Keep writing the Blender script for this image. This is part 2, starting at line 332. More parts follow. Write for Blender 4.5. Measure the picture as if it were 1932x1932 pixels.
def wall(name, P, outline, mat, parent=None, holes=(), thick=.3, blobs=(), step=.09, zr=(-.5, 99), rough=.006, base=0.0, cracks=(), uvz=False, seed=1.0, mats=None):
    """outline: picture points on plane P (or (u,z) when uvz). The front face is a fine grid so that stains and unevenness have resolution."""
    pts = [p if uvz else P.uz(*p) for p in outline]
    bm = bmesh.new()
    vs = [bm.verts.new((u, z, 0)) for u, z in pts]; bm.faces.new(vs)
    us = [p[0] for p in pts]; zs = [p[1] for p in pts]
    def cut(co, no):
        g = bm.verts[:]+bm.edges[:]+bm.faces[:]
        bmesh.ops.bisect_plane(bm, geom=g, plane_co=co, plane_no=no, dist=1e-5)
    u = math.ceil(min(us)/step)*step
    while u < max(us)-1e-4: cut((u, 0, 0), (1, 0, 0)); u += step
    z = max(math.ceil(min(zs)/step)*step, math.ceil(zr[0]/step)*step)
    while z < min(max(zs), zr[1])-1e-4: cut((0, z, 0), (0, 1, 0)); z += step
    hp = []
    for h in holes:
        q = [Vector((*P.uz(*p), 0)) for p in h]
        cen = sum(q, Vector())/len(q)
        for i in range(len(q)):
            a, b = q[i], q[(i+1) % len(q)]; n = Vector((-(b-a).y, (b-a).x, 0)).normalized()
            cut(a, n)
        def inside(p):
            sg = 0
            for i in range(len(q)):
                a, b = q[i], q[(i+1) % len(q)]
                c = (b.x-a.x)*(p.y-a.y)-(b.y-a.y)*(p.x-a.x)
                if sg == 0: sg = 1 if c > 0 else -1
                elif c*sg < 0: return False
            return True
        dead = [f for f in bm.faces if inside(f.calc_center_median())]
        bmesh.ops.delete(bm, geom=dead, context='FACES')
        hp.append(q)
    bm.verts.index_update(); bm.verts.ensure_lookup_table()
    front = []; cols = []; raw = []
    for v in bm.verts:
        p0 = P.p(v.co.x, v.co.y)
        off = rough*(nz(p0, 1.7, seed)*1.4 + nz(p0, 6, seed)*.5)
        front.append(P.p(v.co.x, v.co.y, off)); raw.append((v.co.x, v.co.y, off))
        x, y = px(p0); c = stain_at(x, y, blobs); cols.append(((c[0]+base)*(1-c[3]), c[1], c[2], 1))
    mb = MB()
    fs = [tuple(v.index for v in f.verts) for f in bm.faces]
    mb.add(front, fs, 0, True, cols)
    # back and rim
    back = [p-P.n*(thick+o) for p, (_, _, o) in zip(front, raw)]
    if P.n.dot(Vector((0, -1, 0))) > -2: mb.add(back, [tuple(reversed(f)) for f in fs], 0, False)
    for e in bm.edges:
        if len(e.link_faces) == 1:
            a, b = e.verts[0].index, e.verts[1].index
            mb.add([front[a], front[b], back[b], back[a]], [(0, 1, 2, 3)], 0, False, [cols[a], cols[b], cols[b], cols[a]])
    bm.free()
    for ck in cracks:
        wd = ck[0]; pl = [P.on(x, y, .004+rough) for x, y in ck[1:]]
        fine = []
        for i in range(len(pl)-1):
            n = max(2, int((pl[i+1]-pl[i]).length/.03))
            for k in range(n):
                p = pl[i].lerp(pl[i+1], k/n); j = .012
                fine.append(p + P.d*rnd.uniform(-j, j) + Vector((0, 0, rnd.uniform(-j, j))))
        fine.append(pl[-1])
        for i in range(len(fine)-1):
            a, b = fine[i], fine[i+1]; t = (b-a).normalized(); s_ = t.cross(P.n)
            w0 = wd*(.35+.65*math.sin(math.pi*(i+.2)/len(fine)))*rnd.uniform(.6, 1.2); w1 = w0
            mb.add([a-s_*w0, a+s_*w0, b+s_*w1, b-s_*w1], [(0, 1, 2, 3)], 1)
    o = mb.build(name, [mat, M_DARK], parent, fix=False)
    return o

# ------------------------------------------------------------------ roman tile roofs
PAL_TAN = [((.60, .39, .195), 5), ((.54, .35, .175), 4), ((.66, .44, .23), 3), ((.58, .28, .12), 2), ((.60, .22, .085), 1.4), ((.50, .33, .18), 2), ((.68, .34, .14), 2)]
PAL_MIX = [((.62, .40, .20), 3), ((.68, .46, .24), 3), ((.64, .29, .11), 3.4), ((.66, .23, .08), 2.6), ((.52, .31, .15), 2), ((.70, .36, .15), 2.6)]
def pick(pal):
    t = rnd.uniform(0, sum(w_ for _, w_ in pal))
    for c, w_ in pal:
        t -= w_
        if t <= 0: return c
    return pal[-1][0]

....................

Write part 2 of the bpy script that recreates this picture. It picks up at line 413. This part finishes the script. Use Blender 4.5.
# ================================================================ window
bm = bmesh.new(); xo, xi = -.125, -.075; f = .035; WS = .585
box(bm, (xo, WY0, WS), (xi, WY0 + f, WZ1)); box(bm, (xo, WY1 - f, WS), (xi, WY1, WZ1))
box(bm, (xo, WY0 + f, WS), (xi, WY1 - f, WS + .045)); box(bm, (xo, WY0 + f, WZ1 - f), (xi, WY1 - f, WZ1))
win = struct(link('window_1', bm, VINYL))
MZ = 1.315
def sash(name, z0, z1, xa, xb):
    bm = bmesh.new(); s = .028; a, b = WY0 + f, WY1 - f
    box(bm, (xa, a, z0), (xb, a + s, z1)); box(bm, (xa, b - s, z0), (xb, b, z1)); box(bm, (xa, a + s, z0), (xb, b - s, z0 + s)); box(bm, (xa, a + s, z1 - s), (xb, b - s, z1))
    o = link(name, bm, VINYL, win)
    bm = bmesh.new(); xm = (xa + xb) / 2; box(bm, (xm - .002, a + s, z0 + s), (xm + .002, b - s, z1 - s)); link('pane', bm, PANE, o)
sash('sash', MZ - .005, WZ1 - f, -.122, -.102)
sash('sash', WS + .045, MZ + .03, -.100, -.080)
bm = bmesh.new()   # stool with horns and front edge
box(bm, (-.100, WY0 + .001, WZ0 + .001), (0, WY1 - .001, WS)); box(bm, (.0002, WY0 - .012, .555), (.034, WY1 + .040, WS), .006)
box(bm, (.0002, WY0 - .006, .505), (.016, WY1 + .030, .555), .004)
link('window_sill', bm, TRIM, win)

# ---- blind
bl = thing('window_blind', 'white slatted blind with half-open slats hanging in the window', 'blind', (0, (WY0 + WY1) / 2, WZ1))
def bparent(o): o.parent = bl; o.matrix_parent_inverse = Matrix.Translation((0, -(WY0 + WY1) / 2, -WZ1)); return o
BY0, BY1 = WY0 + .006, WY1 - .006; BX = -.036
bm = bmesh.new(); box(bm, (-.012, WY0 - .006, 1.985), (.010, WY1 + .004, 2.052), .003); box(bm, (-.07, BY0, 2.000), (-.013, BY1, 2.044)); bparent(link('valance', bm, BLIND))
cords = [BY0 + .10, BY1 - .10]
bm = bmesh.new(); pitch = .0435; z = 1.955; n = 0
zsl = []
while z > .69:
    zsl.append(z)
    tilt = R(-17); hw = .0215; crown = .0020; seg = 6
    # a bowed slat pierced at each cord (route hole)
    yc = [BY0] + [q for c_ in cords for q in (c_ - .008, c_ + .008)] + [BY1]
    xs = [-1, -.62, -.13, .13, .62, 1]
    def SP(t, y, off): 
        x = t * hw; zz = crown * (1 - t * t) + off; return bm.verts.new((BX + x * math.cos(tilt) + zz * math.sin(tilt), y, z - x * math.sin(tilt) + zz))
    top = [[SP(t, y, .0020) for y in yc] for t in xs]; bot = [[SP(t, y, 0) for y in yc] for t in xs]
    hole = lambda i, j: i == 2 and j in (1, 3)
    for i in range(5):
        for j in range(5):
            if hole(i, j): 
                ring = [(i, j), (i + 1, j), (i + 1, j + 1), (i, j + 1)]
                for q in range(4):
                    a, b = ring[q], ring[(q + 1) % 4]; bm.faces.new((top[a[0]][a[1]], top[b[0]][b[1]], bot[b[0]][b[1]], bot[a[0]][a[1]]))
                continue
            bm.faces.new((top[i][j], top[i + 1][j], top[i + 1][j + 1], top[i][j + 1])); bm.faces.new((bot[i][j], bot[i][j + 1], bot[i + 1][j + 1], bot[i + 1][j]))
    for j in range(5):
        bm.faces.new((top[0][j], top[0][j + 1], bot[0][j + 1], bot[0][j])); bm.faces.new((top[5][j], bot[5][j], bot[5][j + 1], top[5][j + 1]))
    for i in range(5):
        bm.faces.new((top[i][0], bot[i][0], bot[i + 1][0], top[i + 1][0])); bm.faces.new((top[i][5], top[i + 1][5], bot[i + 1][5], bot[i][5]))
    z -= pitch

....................

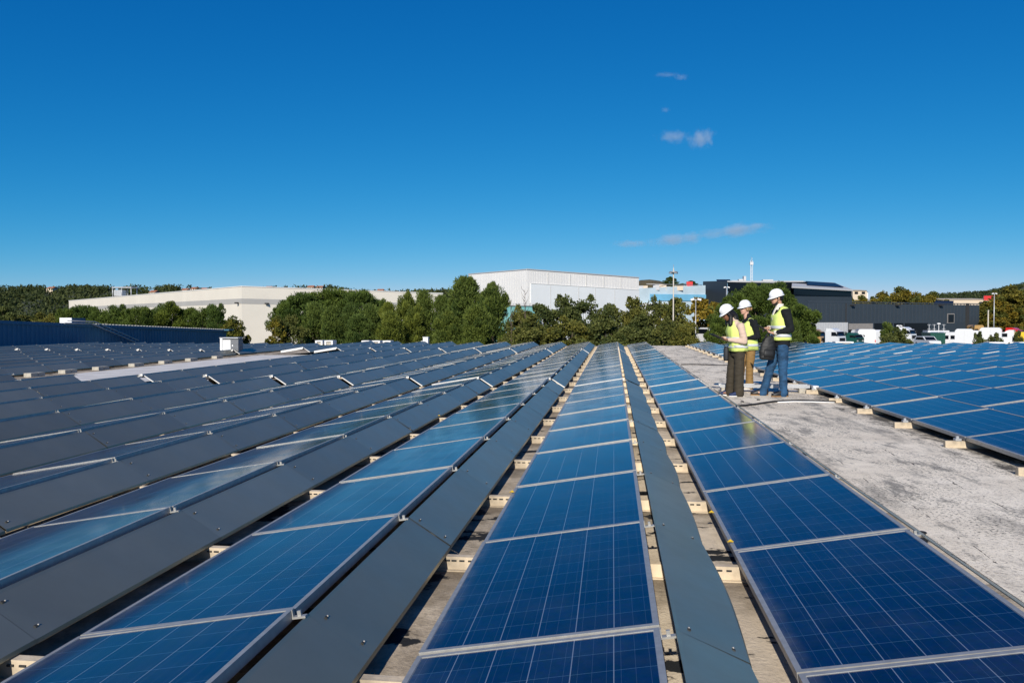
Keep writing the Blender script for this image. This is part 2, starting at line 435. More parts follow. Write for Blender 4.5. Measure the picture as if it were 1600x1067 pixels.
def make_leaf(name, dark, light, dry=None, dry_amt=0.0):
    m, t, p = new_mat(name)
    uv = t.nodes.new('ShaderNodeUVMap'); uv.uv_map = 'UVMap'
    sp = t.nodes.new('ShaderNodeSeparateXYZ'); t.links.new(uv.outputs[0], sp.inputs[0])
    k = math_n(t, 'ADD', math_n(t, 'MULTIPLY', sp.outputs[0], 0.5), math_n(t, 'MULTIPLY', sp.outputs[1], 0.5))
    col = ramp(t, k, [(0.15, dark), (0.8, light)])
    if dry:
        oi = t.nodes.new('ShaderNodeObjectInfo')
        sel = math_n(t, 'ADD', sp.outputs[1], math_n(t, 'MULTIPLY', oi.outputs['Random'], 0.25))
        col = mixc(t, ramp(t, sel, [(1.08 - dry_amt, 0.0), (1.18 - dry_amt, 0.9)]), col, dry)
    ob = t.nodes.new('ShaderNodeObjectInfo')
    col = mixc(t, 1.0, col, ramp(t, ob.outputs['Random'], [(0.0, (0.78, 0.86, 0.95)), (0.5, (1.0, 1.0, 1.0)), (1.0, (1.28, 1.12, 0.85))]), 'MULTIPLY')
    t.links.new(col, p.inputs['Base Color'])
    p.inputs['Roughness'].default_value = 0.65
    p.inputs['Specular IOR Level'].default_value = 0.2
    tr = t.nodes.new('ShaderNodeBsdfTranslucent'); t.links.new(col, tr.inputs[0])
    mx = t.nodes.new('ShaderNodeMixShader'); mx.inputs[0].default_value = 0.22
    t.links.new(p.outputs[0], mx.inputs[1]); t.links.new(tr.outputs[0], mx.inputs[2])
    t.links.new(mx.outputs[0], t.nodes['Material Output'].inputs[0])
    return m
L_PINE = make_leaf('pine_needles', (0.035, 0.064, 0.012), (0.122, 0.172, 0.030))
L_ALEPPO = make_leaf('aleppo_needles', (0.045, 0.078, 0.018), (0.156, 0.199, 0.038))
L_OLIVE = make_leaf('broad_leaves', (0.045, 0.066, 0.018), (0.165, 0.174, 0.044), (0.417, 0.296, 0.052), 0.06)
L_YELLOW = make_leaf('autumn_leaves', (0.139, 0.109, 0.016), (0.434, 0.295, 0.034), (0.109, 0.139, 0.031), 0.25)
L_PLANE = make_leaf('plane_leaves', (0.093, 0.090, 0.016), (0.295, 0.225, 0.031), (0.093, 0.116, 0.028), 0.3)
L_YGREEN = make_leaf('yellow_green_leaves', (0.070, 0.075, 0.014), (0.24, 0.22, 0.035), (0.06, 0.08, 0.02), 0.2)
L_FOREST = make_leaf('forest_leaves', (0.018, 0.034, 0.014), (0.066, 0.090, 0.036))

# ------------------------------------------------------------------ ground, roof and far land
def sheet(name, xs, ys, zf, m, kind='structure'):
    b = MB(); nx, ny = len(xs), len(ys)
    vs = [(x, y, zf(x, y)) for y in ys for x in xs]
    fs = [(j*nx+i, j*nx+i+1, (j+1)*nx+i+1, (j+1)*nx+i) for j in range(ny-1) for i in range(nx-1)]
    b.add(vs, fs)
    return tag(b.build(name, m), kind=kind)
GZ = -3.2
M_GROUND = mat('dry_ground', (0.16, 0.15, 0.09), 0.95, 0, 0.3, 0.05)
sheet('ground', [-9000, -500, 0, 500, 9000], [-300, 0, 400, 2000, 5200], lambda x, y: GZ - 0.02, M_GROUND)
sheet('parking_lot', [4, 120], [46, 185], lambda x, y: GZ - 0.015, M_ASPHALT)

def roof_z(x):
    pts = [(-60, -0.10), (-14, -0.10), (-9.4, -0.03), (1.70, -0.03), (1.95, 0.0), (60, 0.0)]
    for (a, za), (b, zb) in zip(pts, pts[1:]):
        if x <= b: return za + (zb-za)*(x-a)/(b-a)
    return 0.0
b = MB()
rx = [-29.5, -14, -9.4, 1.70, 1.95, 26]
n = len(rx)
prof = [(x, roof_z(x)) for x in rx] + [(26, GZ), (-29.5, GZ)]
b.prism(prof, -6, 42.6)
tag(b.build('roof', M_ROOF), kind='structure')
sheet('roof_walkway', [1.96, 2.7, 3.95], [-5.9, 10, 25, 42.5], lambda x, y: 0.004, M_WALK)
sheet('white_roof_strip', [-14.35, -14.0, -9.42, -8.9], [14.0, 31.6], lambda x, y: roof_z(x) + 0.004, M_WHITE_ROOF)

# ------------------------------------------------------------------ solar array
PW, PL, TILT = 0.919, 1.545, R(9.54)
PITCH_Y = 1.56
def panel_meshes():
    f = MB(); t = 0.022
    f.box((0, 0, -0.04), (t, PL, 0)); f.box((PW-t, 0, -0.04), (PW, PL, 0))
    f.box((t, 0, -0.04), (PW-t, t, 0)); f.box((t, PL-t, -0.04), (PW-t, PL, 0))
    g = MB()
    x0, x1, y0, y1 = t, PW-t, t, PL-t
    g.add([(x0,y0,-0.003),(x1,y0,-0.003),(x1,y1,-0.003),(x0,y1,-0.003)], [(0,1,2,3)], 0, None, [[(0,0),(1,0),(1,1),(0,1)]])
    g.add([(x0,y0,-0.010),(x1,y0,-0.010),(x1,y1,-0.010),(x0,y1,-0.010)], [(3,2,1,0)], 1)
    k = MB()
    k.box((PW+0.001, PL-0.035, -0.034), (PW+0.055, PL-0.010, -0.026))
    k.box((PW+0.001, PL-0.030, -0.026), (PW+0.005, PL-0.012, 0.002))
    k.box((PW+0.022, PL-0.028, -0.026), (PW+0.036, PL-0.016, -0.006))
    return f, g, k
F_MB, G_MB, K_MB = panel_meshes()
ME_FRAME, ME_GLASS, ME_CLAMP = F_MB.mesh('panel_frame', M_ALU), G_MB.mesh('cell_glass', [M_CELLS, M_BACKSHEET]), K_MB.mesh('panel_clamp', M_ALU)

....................

Problem statement: Only the lines from the one containing "tag(b.build('roof', M_ROOF), kind='structure')" through the one containing "roof_z(x) + 0.004, M_WHITE_ROOF)" are to be extracted, exactly as they appear, with both ends included.

Problem solution:
tag(b.build('roof', M_ROOF), kind='structure')
sheet('roof_walkway', [1.96, 2.7, 3.95], [-5.9, 10, 25, 42.5], lambda x, y: 0.004, M_WALK)
sheet('white_roof_strip', [-14.35, -14.0, -9.42, -8.9], [14.0, 31.6], lambda x, y: roof_z(x) + 0.004, M_WHITE_ROOF)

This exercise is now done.